My Lords, let us suppose that we have the first case heard or not heard in public under these new procedures. There are bound to be doubts, particularly if it is a case that has achieved a certain amount of publicity and notoriety, about the reliability and integrity of a verdict that has been entered against a citizen after the court has heard the evidence against him or her in secret. It is something to do with concept, in a phrase that I have heard, about the secret whispers that the judge will have heard. I am not for a moment suggesting that the judge would not behave with total reliability and integrity, but there is also the question of the public perception of how that has happened.

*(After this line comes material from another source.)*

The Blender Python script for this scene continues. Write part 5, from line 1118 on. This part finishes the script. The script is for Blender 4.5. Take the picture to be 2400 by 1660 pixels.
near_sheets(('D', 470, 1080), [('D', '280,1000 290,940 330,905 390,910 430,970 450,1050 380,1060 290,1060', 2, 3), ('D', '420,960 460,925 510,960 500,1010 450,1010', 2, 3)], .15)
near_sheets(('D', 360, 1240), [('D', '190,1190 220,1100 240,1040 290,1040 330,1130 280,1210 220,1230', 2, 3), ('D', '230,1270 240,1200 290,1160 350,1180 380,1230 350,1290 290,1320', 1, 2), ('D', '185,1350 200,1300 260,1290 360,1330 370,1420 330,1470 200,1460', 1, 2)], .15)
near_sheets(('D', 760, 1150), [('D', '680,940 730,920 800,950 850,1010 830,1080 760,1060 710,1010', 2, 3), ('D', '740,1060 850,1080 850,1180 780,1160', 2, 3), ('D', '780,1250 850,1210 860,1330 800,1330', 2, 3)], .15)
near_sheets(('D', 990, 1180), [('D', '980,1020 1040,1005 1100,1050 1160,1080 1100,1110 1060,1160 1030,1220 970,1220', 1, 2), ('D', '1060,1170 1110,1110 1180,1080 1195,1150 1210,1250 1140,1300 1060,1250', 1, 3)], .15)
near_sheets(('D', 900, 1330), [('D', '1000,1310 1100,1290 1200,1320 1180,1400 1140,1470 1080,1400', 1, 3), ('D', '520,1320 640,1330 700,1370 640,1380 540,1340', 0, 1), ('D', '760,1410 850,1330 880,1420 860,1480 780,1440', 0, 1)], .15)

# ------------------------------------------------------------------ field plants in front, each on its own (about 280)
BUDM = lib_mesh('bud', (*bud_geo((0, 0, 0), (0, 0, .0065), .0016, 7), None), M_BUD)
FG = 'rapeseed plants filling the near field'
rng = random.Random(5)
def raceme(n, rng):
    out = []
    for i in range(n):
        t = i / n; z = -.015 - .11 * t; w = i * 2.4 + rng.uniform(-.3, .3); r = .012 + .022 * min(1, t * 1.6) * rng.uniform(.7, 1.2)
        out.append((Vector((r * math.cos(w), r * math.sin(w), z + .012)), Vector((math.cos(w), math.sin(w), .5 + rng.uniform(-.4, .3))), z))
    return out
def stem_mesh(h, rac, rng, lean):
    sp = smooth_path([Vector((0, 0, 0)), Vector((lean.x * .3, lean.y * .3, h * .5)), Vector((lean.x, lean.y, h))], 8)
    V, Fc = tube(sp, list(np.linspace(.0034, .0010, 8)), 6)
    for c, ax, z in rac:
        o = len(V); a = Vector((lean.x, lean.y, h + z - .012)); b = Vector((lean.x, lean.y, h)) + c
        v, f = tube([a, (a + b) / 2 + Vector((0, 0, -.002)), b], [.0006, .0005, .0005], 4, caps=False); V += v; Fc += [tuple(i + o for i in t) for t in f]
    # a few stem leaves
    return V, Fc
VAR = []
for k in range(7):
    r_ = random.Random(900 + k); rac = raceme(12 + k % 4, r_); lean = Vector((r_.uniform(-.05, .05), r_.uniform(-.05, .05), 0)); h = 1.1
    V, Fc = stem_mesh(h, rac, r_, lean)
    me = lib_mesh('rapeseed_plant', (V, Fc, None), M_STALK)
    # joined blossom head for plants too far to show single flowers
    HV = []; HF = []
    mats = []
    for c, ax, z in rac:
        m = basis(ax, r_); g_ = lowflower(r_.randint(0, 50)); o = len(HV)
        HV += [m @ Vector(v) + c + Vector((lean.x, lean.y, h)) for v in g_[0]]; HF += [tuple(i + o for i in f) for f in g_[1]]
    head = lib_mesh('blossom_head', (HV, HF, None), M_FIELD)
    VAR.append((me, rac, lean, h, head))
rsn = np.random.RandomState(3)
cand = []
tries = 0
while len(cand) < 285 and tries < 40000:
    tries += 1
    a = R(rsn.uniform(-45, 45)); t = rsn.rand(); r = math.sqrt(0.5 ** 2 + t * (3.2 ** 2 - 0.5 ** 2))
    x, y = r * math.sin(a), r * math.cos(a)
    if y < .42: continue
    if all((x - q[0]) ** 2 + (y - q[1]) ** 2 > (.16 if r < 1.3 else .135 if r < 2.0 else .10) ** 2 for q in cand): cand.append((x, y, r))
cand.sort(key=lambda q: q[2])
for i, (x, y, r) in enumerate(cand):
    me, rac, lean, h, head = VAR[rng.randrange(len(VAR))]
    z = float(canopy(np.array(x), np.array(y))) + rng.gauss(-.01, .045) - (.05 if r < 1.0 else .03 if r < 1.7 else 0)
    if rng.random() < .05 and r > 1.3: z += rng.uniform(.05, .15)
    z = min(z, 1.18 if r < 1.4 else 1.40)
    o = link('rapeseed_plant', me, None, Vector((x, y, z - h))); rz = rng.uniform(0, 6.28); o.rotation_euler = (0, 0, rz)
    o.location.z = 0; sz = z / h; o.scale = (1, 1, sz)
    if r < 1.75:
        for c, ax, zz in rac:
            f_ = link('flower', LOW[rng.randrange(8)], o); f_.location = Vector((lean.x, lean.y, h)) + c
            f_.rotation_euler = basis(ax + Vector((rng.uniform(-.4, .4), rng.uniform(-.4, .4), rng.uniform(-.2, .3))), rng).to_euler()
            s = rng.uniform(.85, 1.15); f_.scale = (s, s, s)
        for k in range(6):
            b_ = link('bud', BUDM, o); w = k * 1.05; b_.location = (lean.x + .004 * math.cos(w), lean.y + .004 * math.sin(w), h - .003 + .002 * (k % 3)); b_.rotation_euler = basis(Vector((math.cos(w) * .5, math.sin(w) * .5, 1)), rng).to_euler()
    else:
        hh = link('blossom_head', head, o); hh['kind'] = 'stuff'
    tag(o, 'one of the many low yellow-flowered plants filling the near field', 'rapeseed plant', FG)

There has to be a concern that the public may perceive that a single judge might be thought of as being one-sided if he repeatedly hears the state’s evidence in secret and finds in its favour. All that we shall know is that the judge has heard a lot more than the rest of the world is able to discern. Is it possible to develop any safeguards against what would be a serious perception about how the judges have operated? I repeat that I am
not in any way suggesting that the judge would not behave with integrity, but he has to be seen to do so by the public.
This probing amendment suggests that there is one way of lessening a critical perception on the part of the public. That would be to appoint judicial commissioners. They would be able to sit with the judge. It would not be the judge on his own, but there would be four judicial commissioners. As the amendment makes clear, these judicial commissioners would be security-cleared county court judges or retired members of the upper judiciary; they would be totally independent of the security services or the Armed Forces; and, wherever possible, they would not have sat on CMPs before. All I am talking about here is a very simple safeguard that would not affect the principle of what the Government are about.
By putting this amendment forward, I am in no way accepting the basic principle of CMPs, but if one tries to make something one does not like less bad, one is not necessarily accepting the principle of the thing—just in case there is any misunderstanding. Having said that, to make this work less badly than the Bill currently proposes, I am simply suggesting that it might be helpful to have independent commissioners sitting alongside the judge. I beg to move.